Lyman Hill

March 24, 2018

1305m

Sedro-Woolley / Skagit County, WA

Lyman Hill is rather just a flat-topped, broad but heavily wooded and logged “plateau” in the foothills of North Cascades. Apart from its prominence (36th most prominent in Washington state) this peak offers next-to-zero mountaineering interest. The summit does offer decent views on a clear day but itself is also largely occupied by communication facilities. There isn’t much wilderness feeling on this mountain whatsoever. Much of the “standard route” goes up the west side logging roads and is best done as an exercise hike. The terrain is gentle enough that one can hike it at any time of a year in literally any condition. Most choose to bag it in winter and there’s no avalanche danger to worry about.

The weather forecast for this Saturday was not very inspiring but Jake, Trevor and I still made a spontaneous decision to head out. Part of the reason was that I would be abroad in the following two weeks so this would be my last mountain trip for a while. There’s a couple suitable objectives in the foothills of North Cascades. We almost picked Sumas Mtn. (WA) but in the end we opted for Lyman Hill. There’s no need to start super early so the meetup time was set at 8:00 am at the junction between Highway 9 and Hathaway Road. And thank to a huge border lineup I was late by about 15 minutes but I consider that as “reasonable”. The real starting point is about 2 km down Hathaway Road at a closed gate. The road beyond is in a perfect shape but the gate is locked so everyone has to park at the bottom.

Lyman Hill via west side logging roads. GPX DL

This is a trip that one would better come prepared with a downloaded, or at least a pre-drawn GPX track. There’s so many confusing branches but generally speaking for the lower 2/3 one just needs to follow the most obvious path. The logging road does about a dozen switchbacks up the flank between Thunder Creek and Mills Creek. The weather was horrible but at least after a couple hundred meters elevation gain the rain had transitioned into (wet) snow. At about 900 m elevation we strapped the snowshoes on and then there came that “bushy connector”. This is a narrower and bushier branch that’s hard to discover if not because of the online beta and GPX track. It led us traversing diagonally due south-east for at least a couple kilometers. Meanwhile we had to push around the alders with fresh snow…

Right away we were soaked by heavy wet snow. It’s as bad as it looks…

About 400-500 m up the snow started accumulating…

Trevor coming around a corner.

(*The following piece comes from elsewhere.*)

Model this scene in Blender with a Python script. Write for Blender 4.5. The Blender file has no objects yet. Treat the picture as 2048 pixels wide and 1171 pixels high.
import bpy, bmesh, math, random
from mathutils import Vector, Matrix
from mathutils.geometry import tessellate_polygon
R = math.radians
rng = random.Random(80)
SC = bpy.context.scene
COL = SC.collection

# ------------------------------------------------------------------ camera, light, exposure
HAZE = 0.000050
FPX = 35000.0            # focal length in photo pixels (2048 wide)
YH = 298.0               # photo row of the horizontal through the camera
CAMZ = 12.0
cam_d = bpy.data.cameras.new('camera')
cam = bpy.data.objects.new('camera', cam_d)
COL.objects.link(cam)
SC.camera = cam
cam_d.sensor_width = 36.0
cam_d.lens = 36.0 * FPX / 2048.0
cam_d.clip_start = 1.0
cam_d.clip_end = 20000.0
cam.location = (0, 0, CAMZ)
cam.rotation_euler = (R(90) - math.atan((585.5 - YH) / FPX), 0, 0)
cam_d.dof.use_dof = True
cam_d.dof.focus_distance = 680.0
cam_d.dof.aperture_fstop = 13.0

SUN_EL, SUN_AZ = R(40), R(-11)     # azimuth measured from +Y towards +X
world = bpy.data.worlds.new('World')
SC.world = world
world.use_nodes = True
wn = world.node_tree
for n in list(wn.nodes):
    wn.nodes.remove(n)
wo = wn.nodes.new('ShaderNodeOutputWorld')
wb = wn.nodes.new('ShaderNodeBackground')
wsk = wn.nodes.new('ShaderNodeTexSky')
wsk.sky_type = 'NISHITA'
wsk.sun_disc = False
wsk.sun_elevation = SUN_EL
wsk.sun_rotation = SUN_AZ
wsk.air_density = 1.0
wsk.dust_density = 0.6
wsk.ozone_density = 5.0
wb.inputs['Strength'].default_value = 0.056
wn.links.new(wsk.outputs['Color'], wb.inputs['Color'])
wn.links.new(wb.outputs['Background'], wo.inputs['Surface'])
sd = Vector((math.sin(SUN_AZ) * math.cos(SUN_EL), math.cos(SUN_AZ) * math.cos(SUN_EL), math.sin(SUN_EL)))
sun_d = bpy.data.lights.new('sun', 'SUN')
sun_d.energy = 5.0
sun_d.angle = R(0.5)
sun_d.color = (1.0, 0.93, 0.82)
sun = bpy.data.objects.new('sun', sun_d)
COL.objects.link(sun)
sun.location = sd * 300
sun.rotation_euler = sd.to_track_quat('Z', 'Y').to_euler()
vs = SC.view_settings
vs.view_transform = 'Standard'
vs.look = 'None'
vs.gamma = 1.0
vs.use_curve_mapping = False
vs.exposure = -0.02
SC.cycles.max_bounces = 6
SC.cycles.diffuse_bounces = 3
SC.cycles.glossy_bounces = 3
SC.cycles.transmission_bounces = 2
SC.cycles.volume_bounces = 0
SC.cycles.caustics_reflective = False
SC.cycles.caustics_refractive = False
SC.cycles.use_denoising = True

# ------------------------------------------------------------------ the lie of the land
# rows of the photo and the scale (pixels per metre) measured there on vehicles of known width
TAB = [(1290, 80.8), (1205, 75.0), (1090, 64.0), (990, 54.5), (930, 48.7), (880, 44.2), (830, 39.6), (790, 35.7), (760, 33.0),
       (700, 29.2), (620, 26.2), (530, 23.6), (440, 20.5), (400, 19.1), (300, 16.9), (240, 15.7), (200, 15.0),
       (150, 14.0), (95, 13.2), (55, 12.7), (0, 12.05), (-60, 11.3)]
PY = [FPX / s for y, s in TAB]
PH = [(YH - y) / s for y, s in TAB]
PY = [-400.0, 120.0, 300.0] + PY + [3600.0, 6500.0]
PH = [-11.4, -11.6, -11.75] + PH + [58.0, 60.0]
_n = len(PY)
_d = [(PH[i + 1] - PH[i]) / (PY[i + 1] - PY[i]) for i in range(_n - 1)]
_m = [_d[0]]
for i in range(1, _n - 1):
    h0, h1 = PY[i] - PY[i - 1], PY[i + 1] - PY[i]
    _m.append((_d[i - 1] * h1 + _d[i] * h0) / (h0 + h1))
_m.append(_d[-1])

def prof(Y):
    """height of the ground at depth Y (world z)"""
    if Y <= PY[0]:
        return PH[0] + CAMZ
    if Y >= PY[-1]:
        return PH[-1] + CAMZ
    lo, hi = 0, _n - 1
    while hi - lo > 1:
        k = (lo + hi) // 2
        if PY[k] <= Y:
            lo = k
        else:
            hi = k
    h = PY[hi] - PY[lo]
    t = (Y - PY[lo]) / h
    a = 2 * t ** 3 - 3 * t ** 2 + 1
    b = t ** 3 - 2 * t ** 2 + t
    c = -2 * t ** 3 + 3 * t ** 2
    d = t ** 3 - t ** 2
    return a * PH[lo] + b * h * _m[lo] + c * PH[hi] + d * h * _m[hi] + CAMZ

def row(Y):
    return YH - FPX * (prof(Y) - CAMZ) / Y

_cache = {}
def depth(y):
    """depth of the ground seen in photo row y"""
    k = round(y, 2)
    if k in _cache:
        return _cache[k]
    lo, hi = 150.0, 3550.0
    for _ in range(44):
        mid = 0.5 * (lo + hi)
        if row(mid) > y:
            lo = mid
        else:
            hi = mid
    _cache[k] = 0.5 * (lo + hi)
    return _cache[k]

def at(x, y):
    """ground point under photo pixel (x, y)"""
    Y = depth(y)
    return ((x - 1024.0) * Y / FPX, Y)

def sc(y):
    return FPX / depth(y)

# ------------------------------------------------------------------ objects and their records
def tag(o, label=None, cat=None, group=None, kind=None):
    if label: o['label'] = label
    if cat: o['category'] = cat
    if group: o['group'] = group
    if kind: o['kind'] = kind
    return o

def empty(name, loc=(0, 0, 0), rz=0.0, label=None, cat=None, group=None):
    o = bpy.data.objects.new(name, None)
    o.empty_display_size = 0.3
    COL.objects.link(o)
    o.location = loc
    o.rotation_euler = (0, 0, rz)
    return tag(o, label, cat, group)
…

It’s almost snowshoeing time..

Jake leading the way into this bushy connector

This is near the point we bailed towards the summit

After what seemed like a long while I checked the GPS to see how far we still had to traverse on this bushy branch. I realized that we were actually directly underneath the summit. According to the track we still had to traverse for over 1 km but the trail-breaking on this logging road was quite arduous. The summit was about 800 m horizontal meter and 200 m vertical directly above us. After a bit of debates we opted for this experimental short-cut. Initially the trail-breaking was terrible but it improved shortly after. Higher up we travelled into some mature forest and the going was actually much easier. The terrain never became too steep and we also came across two branches of logging roads. Regardless, we went more-or-less straight up and the path brought us right next to the highest point.

Trevor T. hiking up the lower cut block on our experimental route

Jake R. breaking trail up the mature forest near the top.

Our group shot on the summit of Lyman Hill

The summit stay was short thank to the absolute white-out conditions. Even the top of this communication tower wasn’t visible and that tells how “awesome” the view was. It’s still snowing fairly heavily so not wanting to waste too much time we started the descent. Downhill snowshoeing in this powder form of snow was fast and fun so in no time we were back to that “bushy connector”. While descending this connector we actually got some nice views thank to a brief clearing trend to the west. But the blue skies didn’t last long as a thunderstorm clouds rolled in as we continued our descent. For the last few kilometers we were hit heavily by a rain/hail storm and soaked to the bone…

This is the uppermost logging road that goes to the top

Snowshoeing down our experimental short-cut

Almost back to the connector branch

This is the bushiest section.

To our surprise we got some sunshine here…

When the sun came out we just had to snap some shots…

Just another shot looking west into the lowlands.

This is near the start of that bushy connector. Pretty narrow.

My brand new gloves…

Near the bottom we got soaked by a hail storm.

Our round trip time was just over 5 hours on a steady pace and that’s a tad bit faster than expected. I think the short-cut we did near the summit helped saving time/distance and the weather also helped speeding up the process. The main purpose for this trip is social and exercise and peak-bagging is secondary. I would actually recommend Lyman Hill for a day when you don’t have much motivation or when the weather’s bad and you still want to get out.